From his very cradle the child was in the midst of war and turmoil. The misgovernment of the Beauforts had strengthened the legitimate claim of the Duke of York, which would never have had a chance against the parliamentary title of an able and popular king. But the Yorkists now had to reckon with the gifted and intrepid Queen, whose whole soul, and whose every gift of mind and body, were concentrated with fierce devotion on the defence of her child's birthright. Nothing but death could make her desist from efforts on his behalf.

Young Edward was only in his second year when the first battle of St. Albans was fought, on May 22, 1455. His mother had taken him to Greenwich, where she received the news of the death of Somerset and her other supporters, and of the wound received by Henry. During the following four years there were hollow reconciliations, but a death struggle was inevitable; and in June 1459 the court left London for Warwick, virtually to take the field. The child Edward was only five years old. He was destined never to see London again.

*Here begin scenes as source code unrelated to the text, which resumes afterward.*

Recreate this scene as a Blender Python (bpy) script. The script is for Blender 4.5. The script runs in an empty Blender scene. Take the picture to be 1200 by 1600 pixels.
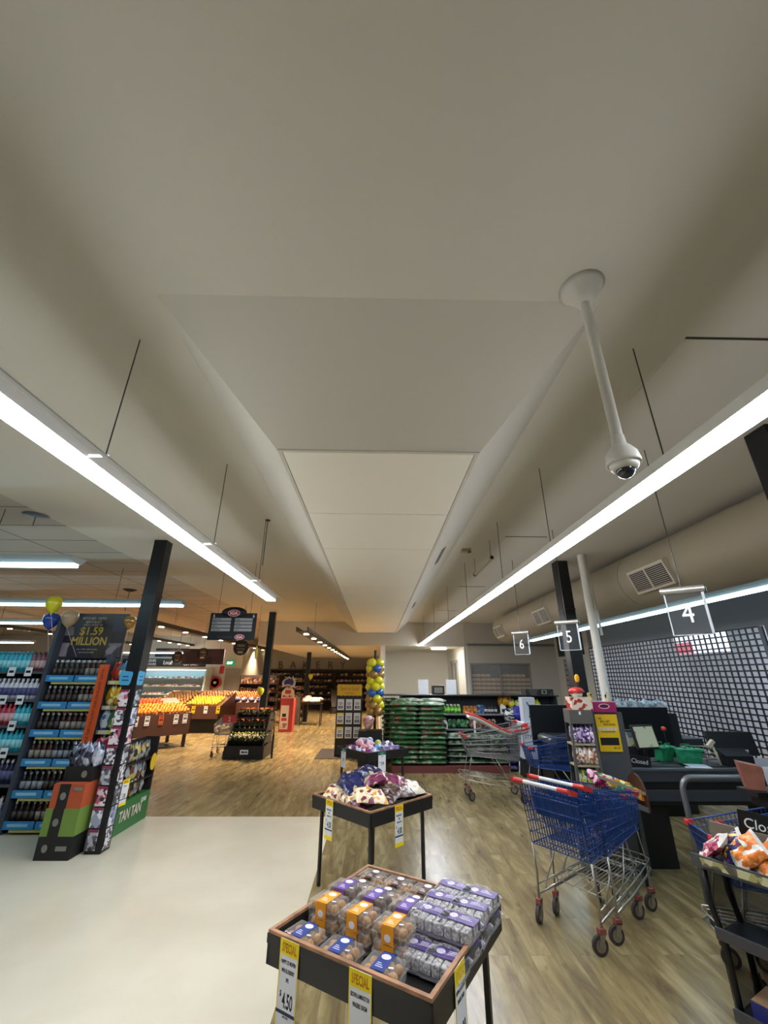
import bpy, math, random
from math import sin, cos, pi, radians as D
from mathutils import Vector, Matrix
random.seed(7)
SC = bpy.context.scene
COL = SC.collection
# ---------------------------------------------------------------- camera
def make_camera():
    pitch, roll, yaw = D(21.93), D(0.35), D(0.9)
    F = Vector((sin(yaw)*cos(pitch), cos(yaw)*cos(pitch), sin(pitch)))
    R = Vector((cos(yaw), -sin(yaw), 0)); U = R.cross(F)
    R2 = R*cos(roll) + U*sin(roll); U2 = U*cos(roll) - R*sin(roll)
    cd = bpy.data.cameras.new('camera'); co = bpy.data.objects.new('camera', cd); COL.objects.link(co)
    m = Matrix((R2, U2, -F)).transposed().to_4x4(); m.translation = (0, 0, 1.75)
    co.matrix_world = m
    cd.sensor_fit = 'VERTICAL'; cd.sensor_height = 36; cd.sensor_width = 27
    cd.lens = 636/1600*36; cd.clip_start = .05; cd.clip_end = 200
    SC.camera = co
make_camera()
SC.view_settings.view_transform = 'Standard'; SC.view_settings.look = 'None'
SC.view_settings.gamma = 1; SC.view_settings.use_curve_mapping = False
SC.view_settings.exposure = 0.8
w = bpy.data.worlds.new('world'); SC.world = w; w.use_nodes = True
w.node_tree.nodes['Background'].inputs[0].default_value = (.55, .6, .7, 1)
w.node_tree.nodes['Background'].inputs[1].default_value = .03
TUBE = 27.0      # emission of the two long ceiling lights
STRIP = 12.0
WARM = 430.0      # watts of each warm downlight
WARMC = (1, .72, .47); COOL = (.80, .92, 1.0)

# ---------------------------------------------------------------- materials
ORD = 'first second third fourth fifth sixth seventh eighth ninth tenth eleventh twelfth thirteenth fourteenth fifteenth sixteenth'.split()
def lin(h):
    h = h.lstrip('#'); v = [int(h[i:i+2], 16)/255 for i in (0, 2, 4)]
    return tuple((c/12.92 if c <= .04045 else ((c+.055)/1.055)**2.4) for c in v) + (1,)
MT = {}
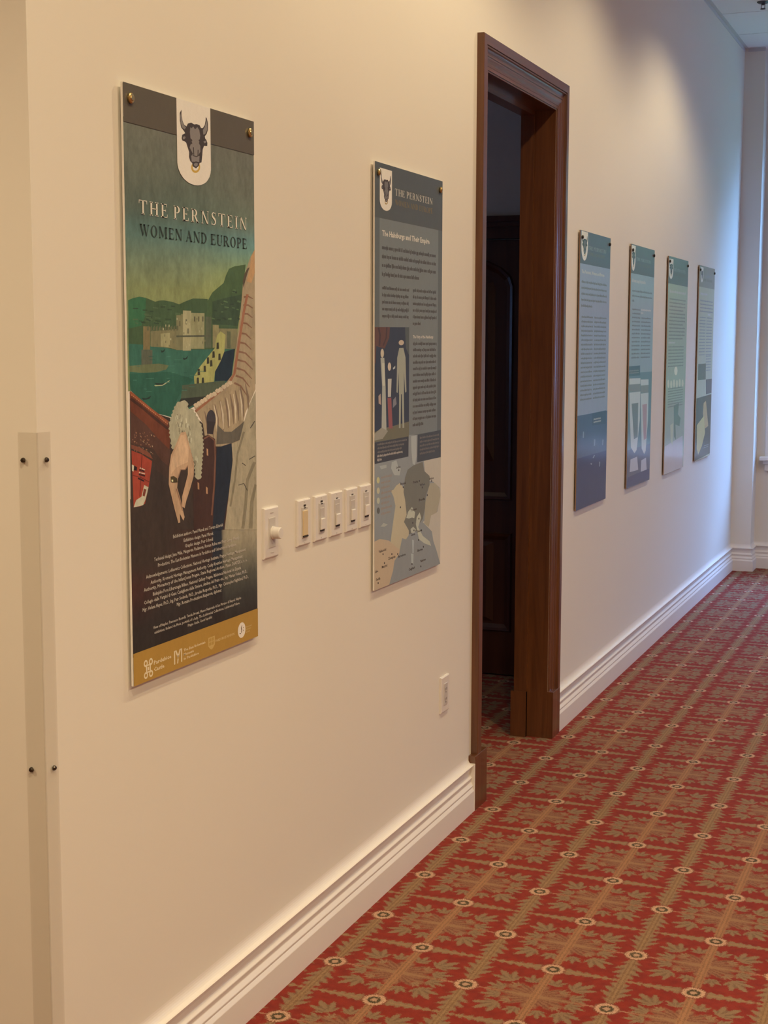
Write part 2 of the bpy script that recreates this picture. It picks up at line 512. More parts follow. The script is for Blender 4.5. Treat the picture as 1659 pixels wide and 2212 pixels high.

Margaret strove to make the child popular with the people, and to excite a feeling of loyalty for him. He was named Edward to remind them of the king who added to the glory of England at Cressy and Poitiers. She adopted the badge of Edward III. as that of the Prince, and the pretty little boy, with long golden hair, distributed silver swans among the people wherever he went. The Queen could not bear him out of her sight, yet her dauntless eagerness would not allow her to be absent from scenes of strife, when her child's future depended on the result. Mother and child looked down on the battle of Blore Heath from the tower of Muccleston Church, and when Lord Audley was routed they fled to Eccleshall Castle. Then there were a few months of dawning hope, which was crushed at Northampton. Again Margaret watched the fortunes of the day with her child. She heard of the treachery of Grey, she saw the gallant young Edward of York leading his men over the trenches, and that the day was lost. The King fell into the hands of her enemies.